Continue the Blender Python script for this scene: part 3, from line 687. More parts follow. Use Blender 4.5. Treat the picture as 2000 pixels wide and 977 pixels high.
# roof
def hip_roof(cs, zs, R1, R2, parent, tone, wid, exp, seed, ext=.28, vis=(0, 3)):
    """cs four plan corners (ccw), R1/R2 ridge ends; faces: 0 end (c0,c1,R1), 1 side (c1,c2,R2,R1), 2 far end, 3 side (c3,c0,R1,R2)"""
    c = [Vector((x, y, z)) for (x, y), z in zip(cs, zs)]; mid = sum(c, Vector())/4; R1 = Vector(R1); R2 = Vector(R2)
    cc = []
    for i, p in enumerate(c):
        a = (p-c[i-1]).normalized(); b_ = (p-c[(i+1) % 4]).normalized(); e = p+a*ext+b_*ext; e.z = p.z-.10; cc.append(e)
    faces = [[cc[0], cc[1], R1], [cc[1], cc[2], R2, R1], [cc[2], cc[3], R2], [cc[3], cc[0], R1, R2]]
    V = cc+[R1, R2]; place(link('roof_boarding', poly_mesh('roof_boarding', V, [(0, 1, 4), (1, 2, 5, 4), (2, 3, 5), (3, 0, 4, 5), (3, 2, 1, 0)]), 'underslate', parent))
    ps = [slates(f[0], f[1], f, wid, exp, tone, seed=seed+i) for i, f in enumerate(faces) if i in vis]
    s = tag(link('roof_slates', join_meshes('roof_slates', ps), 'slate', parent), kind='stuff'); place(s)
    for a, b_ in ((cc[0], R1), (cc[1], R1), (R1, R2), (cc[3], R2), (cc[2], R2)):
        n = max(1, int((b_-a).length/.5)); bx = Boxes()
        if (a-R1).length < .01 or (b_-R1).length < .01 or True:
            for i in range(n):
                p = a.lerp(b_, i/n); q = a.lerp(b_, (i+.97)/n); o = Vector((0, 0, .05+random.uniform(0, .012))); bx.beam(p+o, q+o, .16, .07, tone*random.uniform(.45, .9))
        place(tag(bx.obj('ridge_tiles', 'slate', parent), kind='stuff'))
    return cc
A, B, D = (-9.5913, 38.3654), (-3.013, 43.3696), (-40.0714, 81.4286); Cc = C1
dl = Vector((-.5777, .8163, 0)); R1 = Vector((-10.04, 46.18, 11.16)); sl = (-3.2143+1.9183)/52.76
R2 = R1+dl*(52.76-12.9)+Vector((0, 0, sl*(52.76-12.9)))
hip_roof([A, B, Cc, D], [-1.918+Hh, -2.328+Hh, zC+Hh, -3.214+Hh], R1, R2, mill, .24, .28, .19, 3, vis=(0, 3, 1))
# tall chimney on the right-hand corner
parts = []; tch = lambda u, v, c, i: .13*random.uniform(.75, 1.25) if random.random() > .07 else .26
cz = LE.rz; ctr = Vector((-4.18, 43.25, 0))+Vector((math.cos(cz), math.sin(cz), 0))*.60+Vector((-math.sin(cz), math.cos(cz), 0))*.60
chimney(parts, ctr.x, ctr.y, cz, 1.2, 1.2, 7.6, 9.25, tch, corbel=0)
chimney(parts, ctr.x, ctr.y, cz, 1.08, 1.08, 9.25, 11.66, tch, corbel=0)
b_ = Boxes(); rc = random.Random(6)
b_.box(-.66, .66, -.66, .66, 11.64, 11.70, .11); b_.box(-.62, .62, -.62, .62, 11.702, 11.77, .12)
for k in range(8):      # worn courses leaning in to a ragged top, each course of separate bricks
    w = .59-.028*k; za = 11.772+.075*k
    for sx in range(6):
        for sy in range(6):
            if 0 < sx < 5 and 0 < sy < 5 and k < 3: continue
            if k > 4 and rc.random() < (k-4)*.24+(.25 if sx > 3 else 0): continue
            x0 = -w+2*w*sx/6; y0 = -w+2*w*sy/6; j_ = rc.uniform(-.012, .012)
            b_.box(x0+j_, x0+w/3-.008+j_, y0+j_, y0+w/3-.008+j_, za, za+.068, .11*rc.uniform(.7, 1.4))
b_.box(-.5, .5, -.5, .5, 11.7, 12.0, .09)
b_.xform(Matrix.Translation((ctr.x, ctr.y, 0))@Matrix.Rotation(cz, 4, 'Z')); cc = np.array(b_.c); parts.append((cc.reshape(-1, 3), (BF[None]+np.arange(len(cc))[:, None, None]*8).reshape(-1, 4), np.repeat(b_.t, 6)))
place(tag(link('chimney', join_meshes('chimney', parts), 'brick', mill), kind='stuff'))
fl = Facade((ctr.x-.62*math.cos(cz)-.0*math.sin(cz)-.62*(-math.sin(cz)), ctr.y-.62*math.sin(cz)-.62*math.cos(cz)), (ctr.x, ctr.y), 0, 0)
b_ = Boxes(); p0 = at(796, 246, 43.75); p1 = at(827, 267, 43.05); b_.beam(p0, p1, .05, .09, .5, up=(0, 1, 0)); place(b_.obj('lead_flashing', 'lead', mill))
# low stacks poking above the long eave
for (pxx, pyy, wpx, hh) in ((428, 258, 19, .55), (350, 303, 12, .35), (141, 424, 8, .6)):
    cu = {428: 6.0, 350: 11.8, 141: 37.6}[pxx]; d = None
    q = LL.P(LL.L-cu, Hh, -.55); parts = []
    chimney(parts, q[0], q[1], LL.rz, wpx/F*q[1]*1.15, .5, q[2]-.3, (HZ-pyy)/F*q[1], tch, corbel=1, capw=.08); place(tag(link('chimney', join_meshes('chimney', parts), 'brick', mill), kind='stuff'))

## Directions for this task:
Extract the complete data, matching each line exactly.

## Task output:
Continue the Blender Python script for this scene: part 3, from line 687. More parts follow. Use Blender 4.5. Treat the picture as 2000 pixels wide and 977 pixels high.
# roof
def hip_roof(cs, zs, R1, R2, parent, tone, wid, exp, seed, ext=.28, vis=(0, 3)):
    """cs four plan corners (ccw), R1/R2 ridge ends; faces: 0 end (c0,c1,R1), 1 side (c1,c2,R2,R1), 2 far end, 3 side (c3,c0,R1,R2)"""
    c = [Vector((x, y, z)) for (x, y), z in zip(cs, zs)]; mid = sum(c, Vector())/4; R1 = Vector(R1); R2 = Vector(R2)
    cc = []
    for i, p in enumerate(c):
        a = (p-c[i-1]).normalized(); b_ = (p-c[(i+1) % 4]).normalized(); e = p+a*ext+b_*ext; e.z = p.z-.10; cc.append(e)
    faces = [[cc[0], cc[1], R1], [cc[1], cc[2], R2, R1], [cc[2], cc[3], R2], [cc[3], cc[0], R1, R2]]
    V = cc+[R1, R2]; place(link('roof_boarding', poly_mesh('roof_boarding', V, [(0, 1, 4), (1, 2, 5, 4), (2, 3, 5), (3, 0, 4, 5), (3, 2, 1, 0)]), 'underslate', parent))
    ps = [slates(f[0], f[1], f, wid, exp, tone, seed=seed+i) for i, f in enumerate(faces) if i in vis]
    s = tag(link('roof_slates', join_meshes('roof_slates', ps), 'slate', parent), kind='stuff'); place(s)
    for a, b_ in ((cc[0], R1), (cc[1], R1), (R1, R2), (cc[3], R2), (cc[2], R2)):
        n = max(1, int((b_-a).length/.5)); bx = Boxes()
        if (a-R1).length < .01 or (b_-R1).length < .01 or True:
            for i in range(n):
                p = a.lerp(b_, i/n); q = a.lerp(b_, (i+.97)/n); o = Vector((0, 0, .05+random.uniform(0, .012))); bx.beam(p+o, q+o, .16, .07, tone*random.uniform(.45, .9))
        place(tag(bx.obj('ridge_tiles', 'slate', parent), kind='stuff'))
    return cc
A, B, D = (-9.5913, 38.3654), (-3.013, 43.3696), (-40.0714, 81.4286); Cc = C1
dl = Vector((-.5777, .8163, 0)); R1 = Vector((-10.04, 46.18, 11.16)); sl = (-3.2143+1.9183)/52.76
R2 = R1+dl*(52.76-12.9)+Vector((0, 0, sl*(52.76-12.9)))
hip_roof([A, B, Cc, D], [-1.918+Hh, -2.328+Hh, zC+Hh, -3.214+Hh], R1, R2, mill, .24, .28, .19, 3, vis=(0, 3, 1))
# tall chimney on the right-hand corner
parts = []; tch = lambda u, v, c, i: .13*random.uniform(.75, 1.25) if random.random() > .07 else .26
cz = LE.rz; ctr = Vector((-4.18, 43.25, 0))+Vector((math.cos(cz), math.sin(cz), 0))*.60+Vector((-math.sin(cz), math.cos(cz), 0))*.60
chimney(parts, ctr.x, ctr.y, cz, 1.2, 1.2, 7.6, 9.25, tch, corbel=0)
chimney(parts, ctr.x, ctr.y, cz, 1.08, 1.08, 9.25, 11.66, tch, corbel=0)
b_ = Boxes(); rc = random.Random(6)
b_.box(-.66, .66, -.66, .66, 11.64, 11.70, .11); b_.box(-.62, .62, -.62, .62, 11.702, 11.77, .12)
for k in range(8):      # worn courses leaning in to a ragged top, each course of separate bricks
    w = .59-.028*k; za = 11.772+.075*k
    for sx in range(6):
        for sy in range(6):
            if 0 < sx < 5 and 0 < sy < 5 and k < 3: continue
            if k > 4 and rc.random() < (k-4)*.24+(.25 if sx > 3 else 0): continue
            x0 = -w+2*w*sx/6; y0 = -w+2*w*sy/6; j_ = rc.uniform(-.012, .012)
            b_.box(x0+j_, x0+w/3-.008+j_, y0+j_, y0+w/3-.008+j_, za, za+.068, .11*rc.uniform(.7, 1.4))
b_.box(-.5, .5, -.5, .5, 11.7, 12.0, .09)
b_.xform(Matrix.Translation((ctr.x, ctr.y, 0))@Matrix.Rotation(cz, 4, 'Z')); cc = np.array(b_.c); parts.append((cc.reshape(-1, 3), (BF[None]+np.arange(len(cc))[:, None, None]*8).reshape(-1, 4), np.repeat(b_.t, 6)))
place(tag(link('chimney', join_meshes('chimney', parts), 'brick', mill), kind='stuff'))
fl = Facade((ctr.x-.62*math.cos(cz)-.0*math.sin(cz)-.62*(-math.sin(cz)), ctr.y-.62*math.sin(cz)-.62*math.cos(cz)), (ctr.x, ctr.y), 0, 0)
b_ = Boxes(); p0 = at(796, 246, 43.75); p1 = at(827, 267, 43.05); b_.beam(p0, p1, .05, .09, .5, up=(0, 1, 0)); place(b_.obj('lead_flashing', 'lead', mill))
# low stacks poking above the long eave
for (pxx, pyy, wpx, hh) in ((428, 258, 19, .55), (350, 303, 12, .35), (141, 424, 8, .6)):
    cu = {428: 6.0, 350: 11.8, 141: 37.6}[pxx]; d = None
    q = LL.P(LL.L-cu, Hh, -.55); parts = []
    chimney(parts, q[0], q[1], LL.rz, wpx/F*q[1]*1.15, .5, q[2]-.3, (HZ-pyy)/F*q[1], tch, corbel=1, capw=.08); place(tag(link('chimney', join_meshes('chimney', parts), 'brick', mill), kind='stuff'))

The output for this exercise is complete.